- [Dataset section]
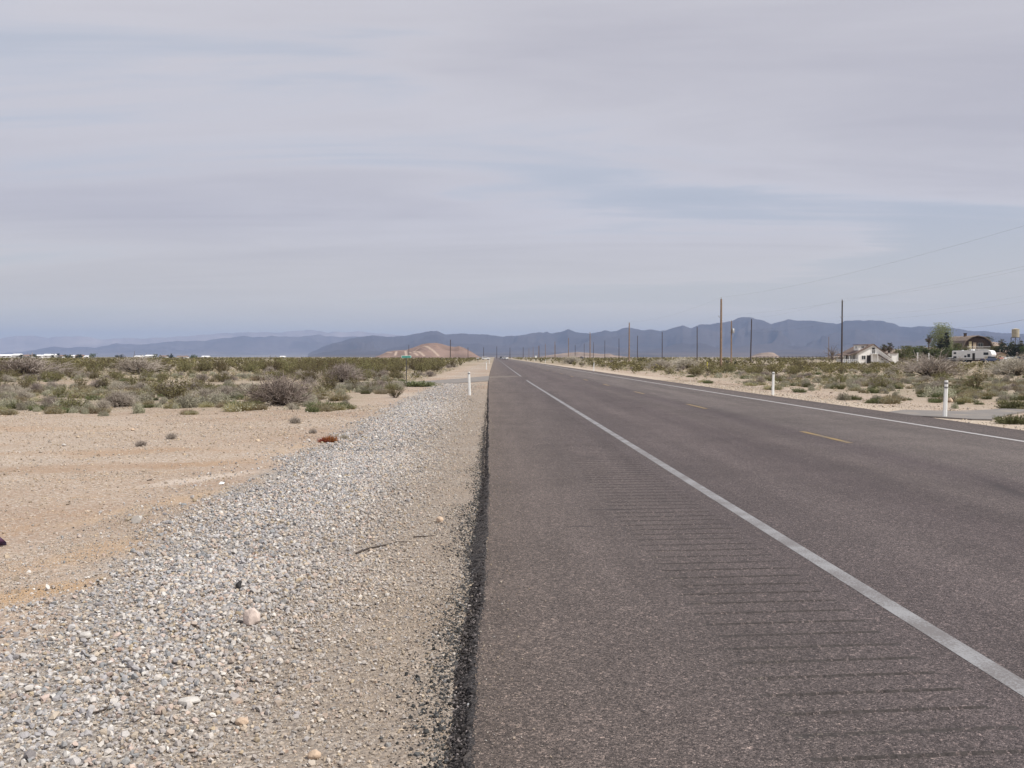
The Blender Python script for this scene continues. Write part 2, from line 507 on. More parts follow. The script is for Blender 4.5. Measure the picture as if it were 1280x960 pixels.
def sheet(name, us, vs, mat, z=0.0, zf=None):
    U_, V_ = np.meshgrid(np.asarray(us, float), np.asarray(vs, float))
    Z_ = np.full_like(U_, z) if zf is None else zf(U_, V_)
    U_ = U_ + np.where(U_ == 0.0, lip(V_), 0.0)
    P = np.stack([U_ + road_x(V_), V_, Z_], -1).reshape(-1, 3)
    ny, nx = U_.shape
    ix = np.arange(nx * ny).reshape(ny, nx)
    F = np.stack([ix[:-1, :-1], ix[:-1, 1:], ix[1:, 1:], ix[1:, :-1]], -1).reshape(-1, 4)
    return P, F


def join(parts):
    V = []; F = []; n = 0
    for P, f in parts:
        V.append(P); F.append(f + n); n += len(P)
    return np.concatenate(V), np.concatenate(F)


far_v = spaced([(-80, 0, 9), (0, 60, 31), (60, 300, 61), (300, 4200, 60)])
G0, G1 = 2.6, 44.0      # stretch with rumble grooves
pitch = 0.245
gu = np.linspace(1.24, 2.26, 64)
rows = []; dep = []
k = 0
yv = G0
while yv < G1:
    fade = 1.0 if yv < 15.5 else max(0.3, 1 - (yv - 15.5) * 0.12)
    for o, d in ((-0.038, 0.0), (-0.017, 0.14), (-0.011, -1.0), (0.013, -0.9), (0.028, 0.0)):
        rows.append(yv + o); dep.append(d * fade)
    yv += pitch
rows = [G0 - 0.4] + rows + [G1 + 0.4]; dep = [0.0] + dep + [0.0]
rows = np.array(rows); dep = np.array(dep)
U_, V_ = np.meshgrid(gu, rows)
D_ = np.repeat(dep[:, None], len(gu), 1)
endf = np.clip((U_ - 1.24) / 0.10, 0, 1) * np.clip((2.26 - U_) / 0.10, 0, 1)
wear = np.repeat(rng.uniform(0.45, 1.15, len(rows) // 5 + 1), 5)[:len(rows)][:, None] * rng.uniform(0.55, 1.3, U_.shape)
V_ = V_ + np.where((D_ != 0), rng.normal(0, 0.0025, U_.shape), 0)
Zg = D_ * 0.014 * endf * wear
Vs = V_ + 0.10 * (U_ - 1.24) * np.where((V_ > rows[0] + 0.1) & (V_ < rows[-1] - 0.1), 1, 0)
P = np.stack([U_ + road_x(Vs), Vs, Zg], -1).reshape(-1, 3)
ny, nx = U_.shape
ix = np.arange(nx * ny).reshape(ny, nx)
Fg = np.stack([ix[:-1, :-1], ix[:-1, 1:], ix[1:, 1:], ix[1:, :-1]], -1).reshape(-1, 4)
v_in = np.linspace(rows[0], rows[-1], 60)
edge_far = far_v[far_v > rows[-1]]; edge_near = far_v[far_v < rows[0]]
allv = np.concatenate([edge_near, v_in, edge_far])
dense = np.unique(np.concatenate([allv, np.linspace(2, 60, 500)]))
parts = [sheet('', [0.0, 0.6, 1.24], dense, None), (P, Fg),
         sheet('', [1.24, 2.26], np.concatenate([edge_near, [rows[0]]]), None), sheet('', [1.24, 2.26], np.concatenate([[rows[-1]], edge_far]), None),
         sheet('', [2.26, 4, 6, 8, 10, RU], allv, None)]
Ps, Fs = sheet('', [RU, RU + 0.12], allv, None, zf=lambda a, b_: np.where(a > RU + 0.05, -0.09, 0.0))
parts.append((Ps, Fs))
V, F = join(parts)
# groove faces coloured darker than the asphalt, with paler grit towards the pavement edge
m_grv, t, b = new_mat('groove_faces')
pos, X, Y, U = road_u(t)
gn = t.noise(pos, 90.0, 3.0, 0.7); gb = t.noise(pos, 2.6, 3.0, 0.6)
gk = t.sstep(t.math('ADD', t.math('MULTIPLY', gb, 0.7), t.math('ADD', t.math('MULTIPLY', gn, 0.9), t.math('MULTIPLY', U, -0.20))), 0.62, 0.78)
t.l.new(t.mix(gk, t.ramp(gn, [(0.35, (0.024, 0.020, 0.020)), (0.7, (0.066, 0.056, 0.053))]), t.ramp(gn, [(0.35, (0.06, 0.05, 0.045)), (0.65, (0.24, 0.20, 0.165))])), b.inputs['Base Color'])
b.inputs['Roughness'].default_value = 0.95
ncol = len(gu) - 1
gmi = np.zeros(len(Fg), np.int32)
for r_i in range(len(rows) - 1):
    if 0 < r_i < len(rows) - 2 and (r_i - 1) % 5 in (1, 2, 3) and rows[r_i] < 30:
        gmi[r_i * ncol + 1:(r_i + 1) * ncol - 1] = 1
gmi = np.where((gmi == 1) & (rng.uniform(size=len(gmi)) < 0.16), 0, gmi)
n0 = len(parts[0][1]); MI = np.zeros(len(F), np.int32); MI[n0:n0 + len(gmi)] = gmi
tag(link_mesh('road', np_mesh('road', V, F, [m_road, m_grv], MI)), kind='structure')

# broken black lip of the pavement
m_lip, t, b = new_mat('tar_edge')
g = t.node('ShaderNodeNewGeometry')
f = t.noise(g.outputs['Position'], 70.0, 4.0, 0.75)
f2 = t.noise(g.outputs['Position'], 7.0, 3.0, 0.6)
c = t.ramp(f, [(0.34, (0.010, 0.009, 0.010)), (0.52, (0.030, 0.026, 0.027)), (0.66, (0.15, 0.13, 0.12))])
c = t.mix(t.sstep(f2, 0.56, 0.70), c, t.ramp(f, [(0.35, (0.05, 0.042, 0.04)), (0.65, (0.15, 0.125, 0.11))]))
t.l.new(c, b.inputs['Base Color'])
b.inputs['Roughness'].default_value = 0.9
t.l.new(t.bump(f, 1.0, 0.02), b.inputs['Normal'])
lv = np.concatenate([spaced([(-60, 2, 30), (2, 14, 500), (14, 40, 400), (40, 120, 100)]), edge_far[edge_far > 120]])
prof = [(0.010, 0.0015), (-0.012, -0.004), (-0.035, -0.022), (-0.065, -0.046), (-0.10, -0.075)]
n = len(lv)
wob = lip(lv) + rng.normal(0, 0.005, n)
wide = 1.0 + 0.25 * np.sin(lv * 0.63 + 2.0) + 0.18 * np.sin(lv * 1.7) + rng.normal(0, 0.10, n)
far_k = np.clip((22.0 - lv) / 12.0, 0.25, 1.0)
Pl = []
for j, (pu, pz) in enumerate(prof):
    uu = pu * (wide if j > 1 else 1.0) * np.where(pu < 0, far_k * 1.15, 1) + wob + (rng.normal(0, 0.008, n) if j else rng.normal(0, 0.003, n))
    zz = np.full(n, pz) + (rng.normal(0, 0.006, n) if 1 < j else 0)
    if j == 1: zz = zz + rng.normal(0, 0.003, n)
    Pl.append(np.stack([uu + road_x(lv), lv, zz], -1))
Pl = np.stack(Pl, 0)            # profile x rows
nj = len(prof)
ix = np.arange(nj * n).reshape(nj, n)
Fl = np.stack([ix[:-1, :-1], ix[:-1, 1:], ix[1:, 1:], ix[1:, :-1]], -1).reshape(-1, 4)
tag(link_mesh('road_edge', np_mesh('road_edge', Pl.reshape(-1, 3), Fl, [m_lip])), kind='structure')


def line_mat(name, c, wear_c, amount):
    m, t, b = new_mat(name)
    pos, X, Y, U = road_u(t)
    f = t.noise(pos, 60.0, 4.0, 0.75); g2 = t.noise(pos, 2.2, 3.0, 0.6)
    k = t.sstep(t.math('ADD', t.math('MULTIPLY', f, 0.7), t.math('MULTIPLY', g2, 0.5)), amount + 0.10, amount - 0.06)
    cc = t.mix(k, wear_c, t.ramp(f, [(0.3, tuple(x * 0.82 for x in c)), (0.7, c)]))
    t.l.new(cc, b.inputs['Base Color']); b.inputs['Roughness'].default_value = 0.7
    t.l.new(t.bump(f, 0.4, 0.004), b.inputs['Normal'])
    return m


m_wl = line_mat('worn_white_paint', (0.27, 0.27, 0.28), (0.14, 0.13, 0.13), 0.575)
m_wl2 = line_mat('white_paint', (0.42, 0.41, 0.41), (0.2, 0.18, 0.18), 0.76)
m_yl = line_mat('yellow_paint', (0.27, 0.18, 0.055), (0.12, 0.10, 0.08), 0.62)
fv = np.concatenate([spaced([(-60, 66.5, 80)]), [66.5]]); fv2 = np.concatenate([spaced([(80.0, 300, 40), (300, 3000, 40)])])
V, F = join([sheet('', [2.47, 2.60], fv, None, 0.0018), sheet('', [2.47, 2.60], fv2, None, 0.0018)])
tag(link_mesh('road_marking', np_mesh('road_marking', V, F, [m_wl])), kind='structure')
V, F = join([sheet('', [9.86, 9.98], np.concatenate([spaced([(-60, 300, 100), (300, 3000, 40)])]), None, 0.004)])
tag(link_mesh('road_marking', np_mesh('road_marking', V, F, [m_wl2])), kind='structure')
V, F = join([sheet('', [6.53, 6.65], [18.1 + 12.03 * i, 20.9 + 12.03 * i], None, 0.004) for i in range(-6, 60)])
tag(link_mesh('road_marking', np_mesh('road_marking', V, F, [m_yl])), kind='structure')

# side roads
m_side, t, b = new_mat('side_road_asphalt')
g = t.node('ShaderNodeNewGeometry')
f = t.noise(g.outputs['Position'], 60.0, 3.0, 0.7); f2 = t.noise(g.outputs['Position'], 1.2, 4.0, 0.6)
c = t.ramp(f, [(0.3, (0.12, 0.11, 0.105)), (0.6, (0.19, 0.175, 0.165)), (0.75, (0.30, 0.28, 0.25))])
c = t.mix(t.math('MULTIPLY', t.sstep(f2, 0.45, 0.75), 0.7), c, (0.30, 0.25, 0.2))
t.l.new(c, b.inputs['Base Color']); b.inputs['Roughness'].default_value = 0.9


def poly_sheet(name, pts, mat, z):
    mb = MB(); n = len(pts)
    vs = [(p[0], p[1], z) for p in pts] + [(p[0] , p[1], z - 0.08) for p in pts]
    mb.add(vs, [tuple(range(n))] + [(i, n + i, n + (i + 1) % n, (i + 1) % n) for i in range(n)], mat)
    return tag(mb.build(name), kind='structure')


L = lambda u, v: (u + float(road_x(v)), v)
poly_sheet('side_road', [L(-0.02, 83), L(-2.2, 72), L(-4.6, 64), L(-7, 62.5), L(-8.4, 61.5), L(-8.8, 58.5), L(-7.5, 56.6), L(-5.0, 57.2), L(-2.0, 60.5), L(-0.02, 66)], m_side, -0.012)
ap = [at(px, py, -0.012) for px, py in ((1105, 515.2), (1140, 519.0), (1180, 521.2), (1215, 523.6), (1240, 524.0), (1256, 519), (1285, 512.5), (1330, 508), (1280, 508.5), (1235, 512.0), (1195, 513.5), (1160, 512.8), (1130, 512.0))]
poly_sheet('side_road', [(p.x, p.y) for p in ap], m_side, -0.012)
# ------------------------------------------------------------------ loose stones
_t = (1 + 5 ** 0.5) / 2
ICO_V = np.array([(-1, _t, 0), (1, _t, 0), (-1, -_t, 0), (1, -_t, 0), (0, -1, _t), (0, 1, _t), (0, -1, -_t), (0, 1, -_t), (_t, 0, -1), (_t, 0, 1), (-_t, 0, -1), (-_t, 0, 1)], float)
ICO_V /= np.linalg.norm(ICO_V[0])
ICO_F = np.array([(0, 11, 5), (0, 5, 1), (0, 1, 7), (0, 7, 10), (0, 10, 11), (1, 5, 9), (5, 11, 4), (11, 10, 2), (10, 7, 6), (7, 1, 8), (3, 9, 4), (3, 4, 2), (3, 2, 6), (3, 6, 8), (3, 8, 9), (4, 9, 5), (2, 4, 11), (6, 2, 10), (8, 6, 7), (9, 8, 1)])
OCT_V = np.array([(1, 0, 0), (-1, 0, 0), (0, 1, 0), (0, -1, 0), (0, 0, 1), (0, 0, -1)], float)
OCT_F = np.array([(0, 2, 4), (2, 1, 4), (1, 3, 4), (3, 0, 4), (2, 0, 5), (1, 2, 5), (3, 1, 5), (0, 3, 5)])


def rot_mats(n):
    q = rng.normal(size=(n, 4)); q /= np.linalg.norm(q, axis=1)[:, None]
    a, b, c, d = q.T
    return np.stack([np.stack([1 - 2 * (c * c + d * d), 2 * (b * c - a * d), 2 * (b * d + a * c)], -1),
                     np.stack([2 * (b * c + a * d), 1 - 2 * (b * b + d * d), 2 * (c * d - a * b)], -1),
                     np.stack([2 * (b * d - a * c), 2 * (c * d + a * b), 1 - 2 * (b * b + c * c)], -1)], 1)


def stones(centres, rad, cols, bv=ICO_V, bf=ICO_F, jit=0.30, flat=0.9):
    n = len(centres); k = len(bv)
    v = bv[None] * (1 + rng.normal(0, jit, (n, k, 1)).clip(-0.45, 0.35))
    v = v * rng.uniform(0.65, 1.25, (n, 1, 3))
    v = np.einsum('nij,nkj->nki', rot_mats(n), v)
    v[:, :, 2] *= flat
    v = v * rad[:, None, None] + centres[:, None, :]
    f = bf[None] + (np.arange(n) * k)[:, None, None]
    return v.reshape(-1, 3), f.reshape(-1, 3), np.repeat(cols, k, 0)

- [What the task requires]
Leave out any pictures and return exactly the lines from the beginning of the data through the line with "return np.concatenate(V), np.concatenate(F)", inclusive.

- [Complete answer]
The Blender Python script for this scene continues. Write part 2, from line 507 on. More parts follow. The script is for Blender 4.5. Measure the picture as if it were 1280x960 pixels.
def sheet(name, us, vs, mat, z=0.0, zf=None):
    U_, V_ = np.meshgrid(np.asarray(us, float), np.asarray(vs, float))
    Z_ = np.full_like(U_, z) if zf is None else zf(U_, V_)
    U_ = U_ + np.where(U_ == 0.0, lip(V_), 0.0)
    P = np.stack([U_ + road_x(V_), V_, Z_], -1).reshape(-1, 3)
    ny, nx = U_.shape
    ix = np.arange(nx * ny).reshape(ny, nx)
    F = np.stack([ix[:-1, :-1], ix[:-1, 1:], ix[1:, 1:], ix[1:, :-1]], -1).reshape(-1, 4)
    return P, F


def join(parts):
    V = []; F = []; n = 0
    for P, f in parts:
        V.append(P); F.append(f + n); n += len(P)
    return np.concatenate(V), np.concatenate(F)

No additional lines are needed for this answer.